Two courses in the Fundamentals of Interim Ministry, the Work of the Congregation (three days) and the Work of the Interim Leader (five days) are required to be certified as an intentional interim minister.  With experience and mentoring, the minister can then achieve designation as a professional transition specialist.   

Now well into my third intentional interim call, I’m working on that designation.

Over the four days at the IMN annual meeting, I learned new information and skills to enhance the future interim work I do.   

The conference began with a highlight right from the start.  The Rev. Loren Mead, an Episcopal priest and founder of The Alban Institute, spoke to the assembly of about 200 ministers on the current state of “church” in this world and specifically about the critical role he sees interim ministers playing in that world.   

He talked about the major shift in attitudes and expectations of society and how that translates into necessary changes in the ways we “do” church.  There is a major shift going on, but it isn’t the first and won’t be the last.   

The Christian Church has survived for several thousand years and will survive this, albeit in a different fashion to meet the cultural expectations of changing societies.   

Part of an interim minister’s responsibility is to challenge congregations to adapt and become the church of today.  I recommend the documentary, “When God Left the Building.”

The pre-conference included a full day of three sessions on the work of a congregational “Transition Team” when an interim is in place.   

In congregations of less than 40 members, the congregation itself or the governing body (council) acts in this role.   

Together, the transition team and the intentional interim minister work in a process that leads to congregational readiness to call their next settled pastor.  The United Church of Canada requires churches and IIM’s to use transition teams.  They’re used sporadically in the U.S.

A highlight was meeting the Rev.
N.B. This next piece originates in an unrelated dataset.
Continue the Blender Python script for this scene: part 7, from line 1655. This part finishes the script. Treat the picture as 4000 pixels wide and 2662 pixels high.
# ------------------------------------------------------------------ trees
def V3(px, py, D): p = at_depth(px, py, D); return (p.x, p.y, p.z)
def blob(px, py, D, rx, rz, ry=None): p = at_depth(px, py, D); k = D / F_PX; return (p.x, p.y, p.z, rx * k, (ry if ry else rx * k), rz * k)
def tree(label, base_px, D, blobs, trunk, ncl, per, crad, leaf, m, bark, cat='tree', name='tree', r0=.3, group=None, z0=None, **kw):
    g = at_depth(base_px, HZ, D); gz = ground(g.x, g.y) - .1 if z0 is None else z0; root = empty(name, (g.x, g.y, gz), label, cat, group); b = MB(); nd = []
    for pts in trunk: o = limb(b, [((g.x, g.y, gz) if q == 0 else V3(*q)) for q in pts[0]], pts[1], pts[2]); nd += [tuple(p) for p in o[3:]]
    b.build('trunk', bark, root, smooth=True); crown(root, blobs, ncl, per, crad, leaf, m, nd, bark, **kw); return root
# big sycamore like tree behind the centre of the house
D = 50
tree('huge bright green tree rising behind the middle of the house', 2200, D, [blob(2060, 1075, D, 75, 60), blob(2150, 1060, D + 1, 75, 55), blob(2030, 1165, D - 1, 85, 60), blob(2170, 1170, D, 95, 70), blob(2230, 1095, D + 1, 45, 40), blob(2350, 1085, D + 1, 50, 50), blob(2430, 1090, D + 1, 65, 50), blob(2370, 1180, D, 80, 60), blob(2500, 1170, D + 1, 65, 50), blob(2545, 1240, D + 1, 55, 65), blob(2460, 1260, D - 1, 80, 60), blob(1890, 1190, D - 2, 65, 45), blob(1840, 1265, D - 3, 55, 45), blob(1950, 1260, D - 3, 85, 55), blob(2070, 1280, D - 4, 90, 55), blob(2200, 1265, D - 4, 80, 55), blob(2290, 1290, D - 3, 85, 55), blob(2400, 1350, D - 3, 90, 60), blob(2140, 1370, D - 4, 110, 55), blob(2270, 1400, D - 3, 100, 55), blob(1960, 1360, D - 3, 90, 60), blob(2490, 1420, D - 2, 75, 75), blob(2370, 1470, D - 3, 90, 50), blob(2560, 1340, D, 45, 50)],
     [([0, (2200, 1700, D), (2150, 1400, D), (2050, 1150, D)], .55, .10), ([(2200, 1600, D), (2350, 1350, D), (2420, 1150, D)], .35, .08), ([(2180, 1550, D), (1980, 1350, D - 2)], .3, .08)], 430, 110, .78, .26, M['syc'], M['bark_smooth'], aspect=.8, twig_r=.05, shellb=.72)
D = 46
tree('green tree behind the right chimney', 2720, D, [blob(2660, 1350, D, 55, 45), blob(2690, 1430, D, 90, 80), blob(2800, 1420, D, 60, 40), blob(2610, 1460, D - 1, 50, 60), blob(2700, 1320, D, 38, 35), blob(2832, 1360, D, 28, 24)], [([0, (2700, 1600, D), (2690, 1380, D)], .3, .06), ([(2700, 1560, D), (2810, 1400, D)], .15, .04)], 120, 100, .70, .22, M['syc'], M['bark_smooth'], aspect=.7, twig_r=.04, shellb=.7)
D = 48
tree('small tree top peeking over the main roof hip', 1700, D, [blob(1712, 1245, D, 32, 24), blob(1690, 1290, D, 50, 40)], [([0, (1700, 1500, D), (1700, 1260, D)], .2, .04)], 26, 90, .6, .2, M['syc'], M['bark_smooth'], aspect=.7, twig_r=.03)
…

Malcolm Himschoot, the minister for ministerial transitions with Ministerial Excellence, Support and Authorization (MESA) Ministry Team, at the national UCC offices.   

He’s working on more standardization in training and use of interims in the UCC.  He spearheaded UCC reduction of titles used for ministry from more than 40 to four:  settled, intentional interim, designated minister and supply.  The first three are considered calls from the congregation to the minister.  Also, he’s working with the existing leadership of the Association of UCC Intentional Interim Ministers (AUCCIIM…”awesome”) to reinvigorate the association.   

The third day was a series of sessions with storyteller and speaker Hannah Harvey, who worked with us on the value of telling and sharing personal stories with “value added” when stories are used to make points, inspire, elicit forward movement.   

I attended several workshops on dealing with grief in congregations.  The most meaningful was the last one “Purposeful Life, Which Emerges Beyond Loss, Mourning, and Grief.”   

Ivan Marable spoke about was how images of the last or most significant traumatic experience are most often the ones that pop into mind when we think about a congregation or a particular member or minister.  A large part of healing and necessary for moving forward is consciously creating opportunities to change or replace those images so that when we speak our voice is filled with the excitement of looking forward, not laced with the pain of the past.   

It was a time of learning and connections with UCC colleagues and others from different faith traditions.